I have some quotes from her letters saved on my laptop and I want to share some of them here. Again, if you are a writer of any kind, get a copy of this book, and read a few pages a day. Have a highlighter near by; you'll probably find many of her sayings you'll wnat to remember:

"Fiction is the concrete expression of mystery – mystery that is lived. Catholics believe that all creation is good and that evil is the wrong use of good and that without Grace we use it [good] wrong most of the time. It is almost impossible to write about supernatural grace in fiction. We almost have to approach it negatively. As to natural Grace, we have to take that the way it comes – through nature. In any case, it [Grace] operates surrounded by evil. " 

 " The novel is an art form and when you use it for anything other than art, you pervert it. I didn’t make this up. I got it from St. Thomas [Aquinas] (via Maritain) who shows that art is wholly concerned with the good of that which is made; it has no utilitarian end. If you manage to use it successfully for social, religious or other purposes, it is because you made it art first.    

"It is what is invisible that God sees and that the Christian must look for. Because he knows the consequences of sin, he knows how deep you have to go to find love. " 

 "… I am to give a talk on the dizzying subject – 'What is a Wholesome Novel?'  I intend to tell them that the reason they find nothing but obscenity in modern fiction is because that is all they know how to recognize."

Mystery and Manners: Essays of Flannery O'Connor

It's been a long time since I have added to my booik journal, but I have been reading!

When a friend started quoting Flannery O'Connor at the bottom of his emails, my interest in this novelist from the South (1925-1964) was rekindled. I had read only one of her short stories years before, but my friend was quoting from Mystery and Manners, Flannery O'Connor's essays.

Actually, these essays are mostly extractions or compilations of various talks that Flannery gave at universities, though the one that opens the book is a charming and funny essay on her beloved, screaming peacocks.

If you are interested in what a Catholic novelist who considered herself a true artist and her work art, this is a little book you will want to read and then read again. There are several chapters on what it means to be a Catholic writer/artist.

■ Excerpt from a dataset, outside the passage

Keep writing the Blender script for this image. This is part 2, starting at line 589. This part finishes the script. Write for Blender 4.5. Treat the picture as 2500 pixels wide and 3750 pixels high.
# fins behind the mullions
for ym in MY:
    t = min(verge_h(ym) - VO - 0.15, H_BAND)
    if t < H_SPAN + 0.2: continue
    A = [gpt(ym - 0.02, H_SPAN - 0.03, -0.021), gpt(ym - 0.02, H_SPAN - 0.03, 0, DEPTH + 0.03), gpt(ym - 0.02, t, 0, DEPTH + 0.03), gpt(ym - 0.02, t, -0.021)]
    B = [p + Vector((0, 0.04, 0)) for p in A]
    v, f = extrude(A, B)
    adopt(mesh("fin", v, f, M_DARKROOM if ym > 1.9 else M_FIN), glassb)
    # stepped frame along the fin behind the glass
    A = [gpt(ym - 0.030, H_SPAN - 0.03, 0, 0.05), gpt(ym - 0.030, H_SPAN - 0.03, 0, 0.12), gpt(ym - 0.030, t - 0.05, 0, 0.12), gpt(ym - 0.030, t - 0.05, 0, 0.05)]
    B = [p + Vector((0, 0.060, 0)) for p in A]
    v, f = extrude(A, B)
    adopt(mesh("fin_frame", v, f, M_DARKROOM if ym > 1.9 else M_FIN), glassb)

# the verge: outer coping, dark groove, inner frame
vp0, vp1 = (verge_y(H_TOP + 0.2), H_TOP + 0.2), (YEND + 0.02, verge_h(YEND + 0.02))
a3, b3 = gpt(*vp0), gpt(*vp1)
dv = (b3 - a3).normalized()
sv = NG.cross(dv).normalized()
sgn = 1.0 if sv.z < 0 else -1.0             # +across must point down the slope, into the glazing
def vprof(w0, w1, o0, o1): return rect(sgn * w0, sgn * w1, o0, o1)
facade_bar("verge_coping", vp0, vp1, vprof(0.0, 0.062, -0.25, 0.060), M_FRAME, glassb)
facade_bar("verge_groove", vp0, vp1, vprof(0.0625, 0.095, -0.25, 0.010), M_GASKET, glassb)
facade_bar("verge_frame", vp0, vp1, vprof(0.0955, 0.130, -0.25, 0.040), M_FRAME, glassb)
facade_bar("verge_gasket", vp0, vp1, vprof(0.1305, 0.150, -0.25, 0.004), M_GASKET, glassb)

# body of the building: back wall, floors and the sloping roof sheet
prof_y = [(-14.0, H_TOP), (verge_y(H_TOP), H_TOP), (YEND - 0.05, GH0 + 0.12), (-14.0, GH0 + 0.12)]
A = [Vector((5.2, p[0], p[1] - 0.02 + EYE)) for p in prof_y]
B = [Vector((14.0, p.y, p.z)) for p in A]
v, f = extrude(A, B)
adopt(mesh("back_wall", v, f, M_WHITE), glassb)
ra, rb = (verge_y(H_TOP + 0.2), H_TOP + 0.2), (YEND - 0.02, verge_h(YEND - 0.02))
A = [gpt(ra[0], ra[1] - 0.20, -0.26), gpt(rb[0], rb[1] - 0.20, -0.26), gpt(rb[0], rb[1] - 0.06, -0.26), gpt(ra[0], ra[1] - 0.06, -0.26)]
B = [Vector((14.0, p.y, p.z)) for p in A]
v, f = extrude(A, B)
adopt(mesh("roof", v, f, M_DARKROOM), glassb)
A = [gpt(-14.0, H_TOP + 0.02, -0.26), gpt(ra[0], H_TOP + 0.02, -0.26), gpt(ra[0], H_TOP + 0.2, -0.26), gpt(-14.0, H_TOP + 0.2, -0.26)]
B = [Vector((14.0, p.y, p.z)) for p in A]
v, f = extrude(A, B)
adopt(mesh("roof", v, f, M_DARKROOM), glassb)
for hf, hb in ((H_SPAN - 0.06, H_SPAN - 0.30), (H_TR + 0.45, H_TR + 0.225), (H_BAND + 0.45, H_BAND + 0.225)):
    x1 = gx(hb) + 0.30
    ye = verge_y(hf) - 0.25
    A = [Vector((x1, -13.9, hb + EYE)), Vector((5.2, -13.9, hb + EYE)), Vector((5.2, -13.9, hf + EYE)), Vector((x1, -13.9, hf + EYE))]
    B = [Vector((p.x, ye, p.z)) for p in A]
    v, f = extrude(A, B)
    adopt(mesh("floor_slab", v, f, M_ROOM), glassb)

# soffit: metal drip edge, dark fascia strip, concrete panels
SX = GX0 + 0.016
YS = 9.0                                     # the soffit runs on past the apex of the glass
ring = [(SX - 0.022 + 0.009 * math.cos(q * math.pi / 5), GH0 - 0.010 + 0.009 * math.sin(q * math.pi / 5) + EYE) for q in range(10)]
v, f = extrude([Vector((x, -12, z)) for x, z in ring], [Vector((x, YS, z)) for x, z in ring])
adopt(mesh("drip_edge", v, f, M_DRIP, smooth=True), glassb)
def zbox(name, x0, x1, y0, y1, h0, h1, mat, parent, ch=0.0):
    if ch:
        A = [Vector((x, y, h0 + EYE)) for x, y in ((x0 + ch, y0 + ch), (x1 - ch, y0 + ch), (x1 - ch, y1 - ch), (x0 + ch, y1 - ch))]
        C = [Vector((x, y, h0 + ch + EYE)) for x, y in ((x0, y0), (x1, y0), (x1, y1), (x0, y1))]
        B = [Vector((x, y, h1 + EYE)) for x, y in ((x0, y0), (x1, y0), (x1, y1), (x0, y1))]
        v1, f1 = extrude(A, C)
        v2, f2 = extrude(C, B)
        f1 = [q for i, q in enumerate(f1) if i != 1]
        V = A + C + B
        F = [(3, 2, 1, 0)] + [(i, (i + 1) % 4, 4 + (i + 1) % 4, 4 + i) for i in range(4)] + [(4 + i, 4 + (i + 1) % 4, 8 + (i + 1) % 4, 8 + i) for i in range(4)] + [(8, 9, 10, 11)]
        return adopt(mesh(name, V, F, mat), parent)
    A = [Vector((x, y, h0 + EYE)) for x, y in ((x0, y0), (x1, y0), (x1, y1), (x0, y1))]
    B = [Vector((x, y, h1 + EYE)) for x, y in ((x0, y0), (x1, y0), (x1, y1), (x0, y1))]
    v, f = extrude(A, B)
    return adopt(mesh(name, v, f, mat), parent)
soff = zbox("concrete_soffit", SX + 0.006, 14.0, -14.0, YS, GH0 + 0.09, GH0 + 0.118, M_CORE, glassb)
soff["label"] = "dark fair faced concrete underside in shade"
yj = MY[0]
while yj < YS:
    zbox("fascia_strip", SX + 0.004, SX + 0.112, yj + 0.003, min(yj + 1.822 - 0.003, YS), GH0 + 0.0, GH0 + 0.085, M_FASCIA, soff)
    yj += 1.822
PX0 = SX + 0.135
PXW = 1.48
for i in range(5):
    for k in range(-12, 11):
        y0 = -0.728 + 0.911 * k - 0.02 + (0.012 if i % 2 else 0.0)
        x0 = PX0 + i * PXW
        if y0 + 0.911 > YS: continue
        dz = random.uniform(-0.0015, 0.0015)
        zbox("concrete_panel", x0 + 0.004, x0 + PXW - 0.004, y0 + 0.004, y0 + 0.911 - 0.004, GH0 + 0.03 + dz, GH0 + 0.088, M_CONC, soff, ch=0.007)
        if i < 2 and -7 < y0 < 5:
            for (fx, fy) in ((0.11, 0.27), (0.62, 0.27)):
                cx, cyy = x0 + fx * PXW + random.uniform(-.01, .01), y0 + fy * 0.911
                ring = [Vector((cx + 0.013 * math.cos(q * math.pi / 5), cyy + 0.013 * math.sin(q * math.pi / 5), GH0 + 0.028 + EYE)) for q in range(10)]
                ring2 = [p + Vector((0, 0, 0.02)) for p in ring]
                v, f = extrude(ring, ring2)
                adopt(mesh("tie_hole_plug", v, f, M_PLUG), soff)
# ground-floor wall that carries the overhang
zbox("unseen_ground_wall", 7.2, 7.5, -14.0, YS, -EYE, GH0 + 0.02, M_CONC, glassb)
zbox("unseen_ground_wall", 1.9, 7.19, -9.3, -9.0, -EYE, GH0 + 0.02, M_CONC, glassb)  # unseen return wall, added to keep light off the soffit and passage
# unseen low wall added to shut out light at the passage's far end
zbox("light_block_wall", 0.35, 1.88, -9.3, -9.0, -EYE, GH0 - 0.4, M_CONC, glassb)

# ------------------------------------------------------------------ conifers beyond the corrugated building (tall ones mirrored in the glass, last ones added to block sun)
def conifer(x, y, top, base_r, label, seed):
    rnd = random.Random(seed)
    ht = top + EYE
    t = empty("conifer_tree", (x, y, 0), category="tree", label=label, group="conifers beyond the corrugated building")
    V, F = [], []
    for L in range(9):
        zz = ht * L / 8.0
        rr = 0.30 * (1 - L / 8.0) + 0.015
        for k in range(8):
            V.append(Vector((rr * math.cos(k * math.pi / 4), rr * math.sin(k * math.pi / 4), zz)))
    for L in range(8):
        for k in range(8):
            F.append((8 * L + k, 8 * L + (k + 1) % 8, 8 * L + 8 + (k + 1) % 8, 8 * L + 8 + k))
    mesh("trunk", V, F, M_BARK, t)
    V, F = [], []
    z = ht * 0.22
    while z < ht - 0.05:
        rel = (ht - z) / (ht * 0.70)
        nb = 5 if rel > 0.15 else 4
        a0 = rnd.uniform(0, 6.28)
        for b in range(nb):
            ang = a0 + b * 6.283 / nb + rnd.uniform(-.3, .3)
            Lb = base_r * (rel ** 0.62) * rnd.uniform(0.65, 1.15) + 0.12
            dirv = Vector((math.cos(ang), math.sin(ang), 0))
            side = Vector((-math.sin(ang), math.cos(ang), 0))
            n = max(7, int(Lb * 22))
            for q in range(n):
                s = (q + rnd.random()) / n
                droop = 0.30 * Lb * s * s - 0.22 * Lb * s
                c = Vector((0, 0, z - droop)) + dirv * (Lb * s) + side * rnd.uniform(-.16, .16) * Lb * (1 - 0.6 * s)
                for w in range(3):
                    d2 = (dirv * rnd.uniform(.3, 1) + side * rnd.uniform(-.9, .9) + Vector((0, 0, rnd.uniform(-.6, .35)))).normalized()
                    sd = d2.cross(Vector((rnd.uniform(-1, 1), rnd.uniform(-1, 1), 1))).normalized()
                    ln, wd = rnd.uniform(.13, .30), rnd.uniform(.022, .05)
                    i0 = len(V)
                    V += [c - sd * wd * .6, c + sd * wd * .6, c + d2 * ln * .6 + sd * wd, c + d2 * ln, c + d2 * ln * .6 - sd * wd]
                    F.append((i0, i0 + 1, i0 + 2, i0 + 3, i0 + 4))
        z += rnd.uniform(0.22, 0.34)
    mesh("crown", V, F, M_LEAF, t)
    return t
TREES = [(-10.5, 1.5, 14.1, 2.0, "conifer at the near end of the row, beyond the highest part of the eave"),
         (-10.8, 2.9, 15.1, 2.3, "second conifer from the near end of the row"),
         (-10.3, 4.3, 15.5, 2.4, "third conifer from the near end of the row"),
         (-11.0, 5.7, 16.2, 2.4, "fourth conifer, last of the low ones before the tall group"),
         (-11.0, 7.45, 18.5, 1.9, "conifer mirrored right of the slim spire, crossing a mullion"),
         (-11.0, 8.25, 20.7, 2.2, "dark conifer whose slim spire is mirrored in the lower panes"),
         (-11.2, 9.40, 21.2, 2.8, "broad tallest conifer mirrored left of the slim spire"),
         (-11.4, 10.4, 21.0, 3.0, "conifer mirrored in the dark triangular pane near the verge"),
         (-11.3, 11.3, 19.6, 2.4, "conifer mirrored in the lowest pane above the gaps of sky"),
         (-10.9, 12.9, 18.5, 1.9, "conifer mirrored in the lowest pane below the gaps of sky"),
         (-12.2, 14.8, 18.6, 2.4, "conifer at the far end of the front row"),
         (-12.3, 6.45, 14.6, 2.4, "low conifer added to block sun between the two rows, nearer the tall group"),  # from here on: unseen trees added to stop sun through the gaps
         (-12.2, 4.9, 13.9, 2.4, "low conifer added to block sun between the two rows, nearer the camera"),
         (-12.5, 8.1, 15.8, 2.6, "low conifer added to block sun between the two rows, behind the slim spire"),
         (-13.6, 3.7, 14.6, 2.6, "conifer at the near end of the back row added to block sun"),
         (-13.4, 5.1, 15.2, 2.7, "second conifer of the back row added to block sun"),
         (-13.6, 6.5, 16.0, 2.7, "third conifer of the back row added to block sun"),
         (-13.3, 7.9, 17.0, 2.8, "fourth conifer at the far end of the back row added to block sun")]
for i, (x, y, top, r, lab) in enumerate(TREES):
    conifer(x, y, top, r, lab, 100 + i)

I was surprised at her dismissive attitude toward the Catholic press of the 1950's which she thought insipid - probably because the book reviewers did not grasp the nature of her fiction and gave her work poor reviews.

For Flannery O'Connor, the redemption was the center of all her work and she believed that to speak of redemption, one must speak of sin.

This is an inspiring collection. If you are an aspiring writer, or a rusty one, be sure to get a copy and savor it.